Pictures where you’re hiding your face. Why would you do that? It’s not clever or mysterious. It’s just annoying. And subliminally it sends the message that you think your face isn’t that great.

This applies to ski gear, balaclavas, costumes or anything that hides over 50% over your head. It’s not showing you up to be some kinda gas ticket.

 

Photos of you with kids. Admit it, what are these doing here. Honestly, why are you including shots of you with kids? There’s a reason even if you’re not conscious of it. If they’re your kids then we’re thinking it’s pretty awful to be putting them on a dating website. If they’re not yours then you definitely shouldn’t be using their image on a dating website. And we don’t need a pic of you with a kid to tell us you’re ‘sensitive’ or boyfriend material. It only works when we see it in real life.

 

And for the love of jesus don’t open with:

Hey

Hi

Hello Gorgeous, hello sexy, Hot stuff or any of the like

Kiss, wink, smiley face, love heart

And don’t open with asking to marry me – surprisingly it’s not as original as you think. And certainly not as charming.

 

Please don’t say ‘Wow, you’re stunning and I just wanted to say so’. It isn’t the big compliment that you think it is. What it actually translates to is: I haven’t read anything on your profile and I’m chancing my arm. I don’t care about anything except that I think that you’re hot. Or, we’re just thinking that you’re throwing as much shit out there and just seeing what sticks.

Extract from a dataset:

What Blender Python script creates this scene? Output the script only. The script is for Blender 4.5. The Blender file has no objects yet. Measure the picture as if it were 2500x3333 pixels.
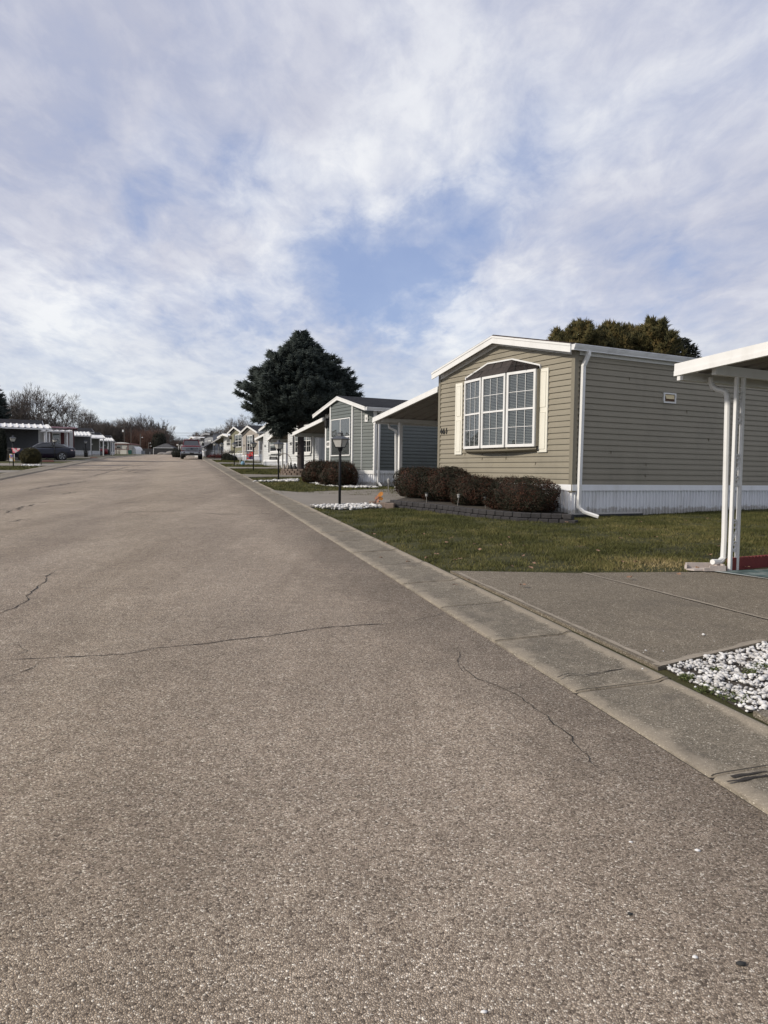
import bpy, math, random
import numpy as np
from mathutils import Vector as V, Matrix
R = math.radians
random.seed(7); rng = np.random.default_rng(7)
SC = bpy.context.scene
COL = SC.collection
# ------------------------------------------------------------------ camera model and ground
F, CX, CY, EYE = 2410., 1250., 1666.5, 1.52
PITCH, ROLL = math.atan(128.5/2410), .0125
FW = V((0, math.cos(PITCH), -math.sin(PITCH)))
_r0, _u0 = V((1, 0, 0)), V((0, math.sin(PITCH), math.cos(PITCH)))
RT = _r0*math.cos(ROLL)+_u0*math.sin(ROLL)
UP = _u0*math.cos(ROLL)-_r0*math.sin(ROLL)
EYEP = V((0, 0, EYE))
def ray(px, py):
    d = FW*F+RT*(px-CX)-UP*(py-CY)
    return d/d.y
def gz(y):                       # the street climbs gently away from the camera
    if y < 75: return .0353*y
    if y < 235: return .0353*75+.0232*(y-75)
    return .0353*75+.0232*160
def GP(px, py, dz=0.):           # point of the ground seen at a pixel
    d = ray(px, py); lo, hi = .2, 400.
    for _ in range(50):
        m = (lo+hi)/2
        if EYE+m*d.z-gz(m)-dz > 0: lo = m
        else: hi = m
    return EYEP+d*lo
def P(px, py, Y): return EYEP+ray(px, py)*Y
def XY(px, Y, dz=0.):            # ground point at depth Y in the direction of a column
    x = P(px, 1480, Y).x
    return V((x, Y, gz(Y)+dz))
HA = R(28.3)                     # direction of every home's long axis
HV = V((math.cos(HA), math.sin(HA), 0)); HU = V((-math.sin(HA), math.cos(HA), 0))
SA = R(90+15.6)                  # street direction
SD = V((math.cos(SA), math.sin(SA), 0)); SN = V((math.sin(SA), -math.cos(SA), 0))   # along, to the right

# ------------------------------------------------------------------ materials
MATS = {}
def new_mat(name):
    m = bpy.data.materials.new(name); m.use_nodes = True
    nt = m.node_tree; b = nt.nodes['Principled BSDF']
    return m, nt, b
def nd(nt, t, **kw):
    n = nt.nodes.new(t)
    for k, v in kw.items():
        if k in n.inputs: n.inputs[k].default_value = v
        else: setattr(n, k, v)
    return n
def ramp(nt, fac, stops, interp='LINEAR'):
    r = nt.nodes.new('ShaderNodeValToRGB'); r.color_ramp.interpolation = interp
    els = r.color_ramp.elements
    while len(els) < len(stops): els.new(.5)
    for e, (p, c) in zip(els, stops):
        e.position = p; e.color = (*c, 1) if len(c) == 3 else c
    if fac is not None: nt.links.new(fac, r.inputs[0])
    return r
def mixc(nt, a, b, f, mode='MIX'):
    m = nt.nodes.new('ShaderNodeMix'); m.data_type = 'RGBA'; m.blend_type = mode
    for s, v in ((6, a), (7, b), (0, f)):
        if hasattr(v, 'is_linked') or isinstance(v, bpy.types.NodeSocket): nt.links.new(v, m.inputs[s])
        else: m.inputs[s].default_value = (*v, 1) if isinstance(v, tuple) else v
    return m.outputs[2]
def simple(name, col, rough=.6, var=.12, scale=3., bump=.0, bscale=60., metal=0., stain=None, spec=.5, coat=0.):
    if name in MATS: return MATS[name]
    m, nt, b = new_mat(name)
    tc = nd(nt, 'ShaderNodeTexCoord')
    n = nd(nt, 'ShaderNodeTexNoise', Scale=scale, Detail=5., Roughness=.6)
    nt.links.new(tc.outputs['Object'], n.inputs['Vector'])
    lo = tuple(c*(1-var) for c in col); hi = tuple(min(1, c*(1+var)) for c in col)
    r = ramp(nt, n.outputs['Fac'], [(.3, lo), (.7, hi)])
    out = r.outputs[0]
    if stain:
        n2 = nd(nt, 'ShaderNodeTexNoise', Scale=stain[0], Detail=6., Roughness=.7)
        mp = nd(nt, 'ShaderNodeMapping'); mp.inputs['Scale'].default_value = stain[3] if len(stain) > 3 else (1, 1, 1)
        nt.links.new(tc.outputs['Object'], mp.inputs[0]); nt.links.new(mp.outputs[0], n2.inputs['Vector'])
        r2 = ramp(nt, n2.outputs['Fac'], [(.5, (0, 0, 0)), (.75, (stain[2],)*3)])
        out = mixc(nt, out, stain[1], r2.outputs[0])
    nt.links.new(out, b.inputs['Base Color'])
    b.inputs['Roughness'].default_value = rough; b.inputs['Metallic'].default_value = metal
    b.inputs['Specular IOR Level'].default_value = spec
    if coat: b.inputs['Coat Weight'].default_value = coat
    if bump:
        n3 = nd(nt, 'ShaderNodeTexNoise', Scale=bscale, Detail=4.)
        nt.links.new(tc.outputs['Object'], n3.inputs['Vector'])
        bp = nd(nt, 'ShaderNodeBump', Strength=bump, Distance=.01)
        nt.links.new(n3.outputs['Fac'], bp.inputs['Height']); nt.links.new(bp.outputs[0], b.inputs['Normal'])
    MATS[name] = m
    return m

def aggregate_mat(name, cols, scale, bump, bigcol=None, patches=None, speck=.0, rough=.85, warm=None):
    """stones set in a binder: Voronoi stones, each with its own colour"""
    m, nt, b = new_mat(name); L = nt.links.new
    tc = nd(nt, 'ShaderNodeTexCoord'); co = tc.outputs['Object']
    wn = nd(nt, 'ShaderNodeTexNoise', Scale=scale*.5, Detail=2.)
    L(co, wn.inputs['Vector'])
    ad = nd(nt, 'ShaderNodeVectorMath', operation='MULTIPLY_ADD')
    L(wn.outputs['Color'], ad.inputs[0]); ad.inputs[1].default_value = (.6/scale,)*3; L(co, ad.inputs[2])
    v = nd(nt, 'ShaderNodeTexVoronoi', Scale=scale); L(ad.outputs[0], v.inputs['Vector'])
    v2 = nd(nt, 'ShaderNodeTexVoronoi', Scale=scale, feature='DISTANCE_TO_EDGE'); L(ad.outputs[0], v2.inputs['Vector'])
    sep = nd(nt, 'ShaderNodeSeparateColor'); L(v.outputs['Color'], sep.inputs[0])
    r = ramp(nt, sep.outputs[0], cols)
    edge = ramp(nt, v2.outputs['Distance'], [(.0, (0, 0, 0)), (.13, (1, 1, 1))])
    c = mixc(nt, tuple(x*.42 for x in cols[1][1]), r.outputs[0], edge.outputs[0])
    # mottling at several scales
    for sc_, lo_, hi_ in ((.35, .86, 1.1), (1.7, .9, 1.09), (9., .88, 1.12)):
        n = nd(nt, 'ShaderNodeTexNoise', Scale=sc_, Detail=6., Roughness=.65); L(co, n.inputs['Vector'])
        rr = ramp(nt, n.outputs['Fac'], [(.3, (lo_,)*3), (.7, (hi_,)*3)])
        c = mixc(nt, c, rr.outputs[0], 1., 'MULTIPLY')
    if patches:
        n = nd(nt, 'ShaderNodeTexNoise', Scale=patches[0], Detail=7., Roughness=.7); L(co, n.inputs['Vector'])
        rr = ramp(nt, n.outputs['Fac'], [(patches[1], (0, 0, 0)), (patches[1]+.12, (patches[3],)*3)])
        c = mixc(nt, c, patches[2], rr.outputs[0])
    L(c, b.inputs['Base Color']); b.inputs['Roughness'].default_value = rough
    b.inputs['Specular IOR Level'].default_value = .3
    h = nd(nt, 'ShaderNodeMath', operation='MULTIPLY_ADD'); L(v2.outputs['Distance'], h.inputs[0]); h.inputs[1].default_value = 1.6
    L(sep.outputs[1], h.inputs[2])
    bp = nd(nt, 'ShaderNodeBump', Strength=bump, Distance=.6/scale); L(h.outputs[0], bp.inputs['Height'])
    L(bp.outputs[0], b.inputs['Normal'])
    return m, nt, b, c, co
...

It’s not offensive, it’s just not that likely to garner much success for you.

 

Don’t ask how is the site treating you. Who gives a shit! So what, how it’s going, let’s not draw attention to the fact we’re on a dating website talking to loads of other suitors – it’s terrible and great at different times. And talking about other dates is not a great conversation starter. Or indeed a rapport generator.

 

Don’t ignore any out and out hard limits. You know the message that goes like this ‘Hey I know your profile said you weren’t looking for [insert any reason at all] but I just thought I’d say HI anyway’. What impression do you think this gives us? That it’s so flattering that you found us so attractive that you were willing to blatantly ignore our explicit requests? This is not flattering, this is telling us you couldn’t give a fuck about what we think or need.

 

And definitely don’t ever ask what a girl like me is doing on a dating site, or how come I’m single. I’m here for the same fecking reason you are, you dope. Because I haven’t met the right person yet.

 

 

And there you have it, my top tips for dating sites. Mostly if I suppose you are just trying to attract me to you!